人生はローリングストーン(2015年製作の映画)
4.0
めちゃいい映画だけど、30代男性が会話するだけの超地味映画なのでお勧めするかと言われれば微妙な作品です(笑)。作家デヴィッド・フォスター・ウォレス(ジェイソン・シーゲル)の自殺の知らせを聞いたライター(ジェシー・アイゼンバーグ)がかつてインタビューのために同行した5日間を回想します。ローリング・ストーンは映画の本質に何も関係ないのでご注意を!

出会ってすぐなんとなくは打ち解ける雰囲気ではあるものの、デヴィッド・フォスター・ウォレスはそもそもインタビューで記事にされることがわかっているので、なかなか本音は出せず、自然なようで巧妙に取り繕った回答に終始する。その一方で、心の奥ではこの若者となんとか打ち解けて本音で語り合い、自分の思いを共有して彼に理解して欲しくて仕方がない。ここら辺のせめぎ合いの描き方が本当にリアルです。凡人な我々はインタビューを受けるようなシチュエーションはないかもしれませんが、こういった類の葛藤は日々感じているのではないでしょうか?
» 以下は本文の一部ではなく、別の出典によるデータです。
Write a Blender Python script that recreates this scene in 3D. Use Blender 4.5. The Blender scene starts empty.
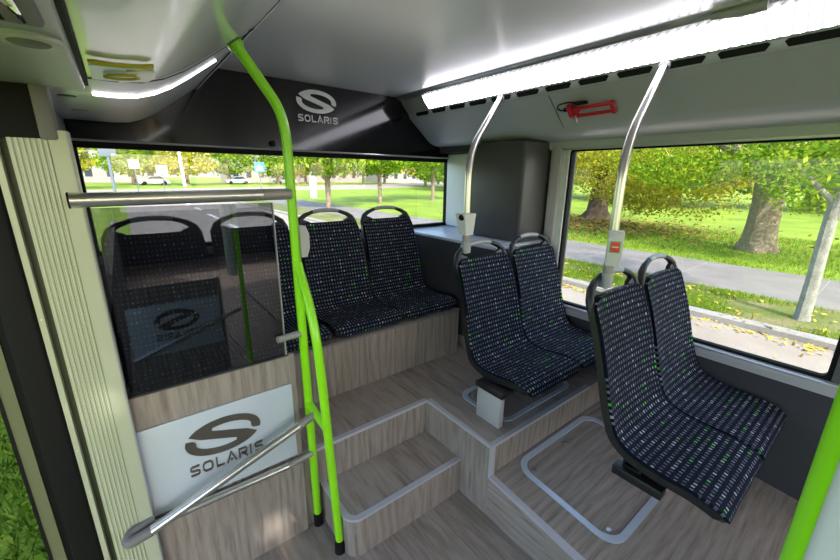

もう一つは、生きる目的についてですね。昔々の社会が豊かでなかった頃には、「毎日ご飯を食べて生きていくこと」自体が人生の最終目標であったわけですが、現代社会では平たく言えば「成功すること」が生きる目的になっています。ここら辺の会話も考えさせられますね。二人ともいわゆる「アメリカン・ドリーム」をほぼ叶えつつある状況にいるのですが、そこに疑問も感じています。モール・オブ・アメリカ、アクション映画やマクドナルドなどの描写が象徴的です。

重要なのはインタビューで二人が旅するのは1996年であり、2001年には9.11、その後の不景気からやや盛り返した後の2007年にバブル崩壊。そしてデヴィットが自殺し、主人公が回顧録を出版する現代はリーマンショックの最中で、伝統的なアメリカン・ドリームの終焉と重なります。本作を観ると、2010年以降にSNSやマインドフルネスなどが流行する背景もわかりみが深い~となりますよ。

そんなこんなで明日からいつもより少しだけ素直な気持ちで人と会話したくなる。会話劇・地味映画・考えさせる系がお好きな方はお試しあれ!